Participants also pointed out that several hydropower plants lacked a comprehensive socio-economic and environmental impact assessment. They suggest making environmental management plans based on environmental impact assessments every five years to control and minimize negative impacts from hydropower development.

Sharing TBI Viet Nam’s research findings, Mr. Tran Huu Nghi, TBI Viet Nam director, indicated that since 2006 around 386,000 hectares of forestlands have been converted for other land use purposes, including hydropower plant development. This means that 68,000 ha of forestlands need reforestation under hydropower projects. However, less than 44% of such area has been reforested in plantations (29,920 hectares). For the case of Quang Nam province, about 1,389 ha of forest was lost due to hydropower plant development, and around 9,293 ha of forest were logged down to make ways for crop cultivation areas and resettlement programmes.
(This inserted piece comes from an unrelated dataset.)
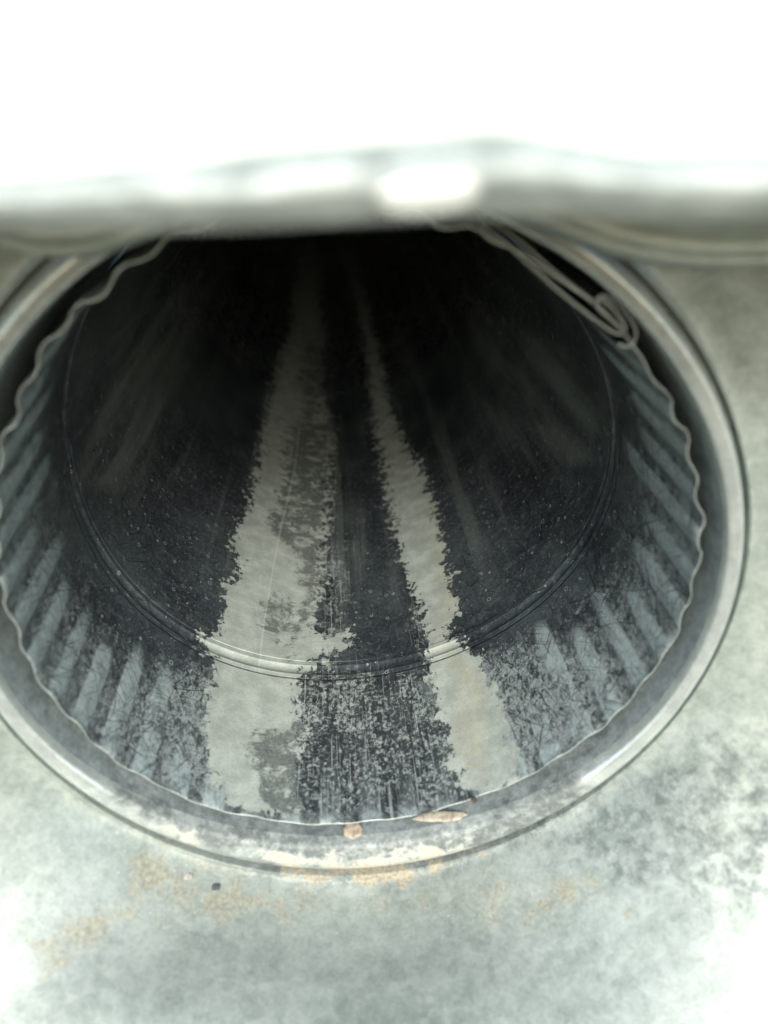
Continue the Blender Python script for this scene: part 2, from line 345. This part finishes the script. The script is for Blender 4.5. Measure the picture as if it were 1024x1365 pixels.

Still, by the end of 2014, only 24 out of 700 ha of forest in Quang Nam province had been planted (equivalent to 3.4% of the plan). The decrease in natural forest area meant reduced capacity for water capture by forests. Mr. Nghi stressed the necessity of monitoring and rewarding reforestation as well as timely evaluation of the impacts from hydropower plants in the Central zone and Central Highlands. Explaining the slow rate of reforestation, Mr. Nghi indicated that this was due to the fact that investors in hydropower projects did not provide sufficient funds for tree planting in their budgets, worsened by the delay in policy-making by the national government.

The ideas contributed at the workshop created a comprehensive look at the costs and benefits of hydropower development in Viet Nam in recent years. TBI Viet Nam will use those discussion results to formulate policy recommendations which will be brought forward to a national forum to be organized in the near future.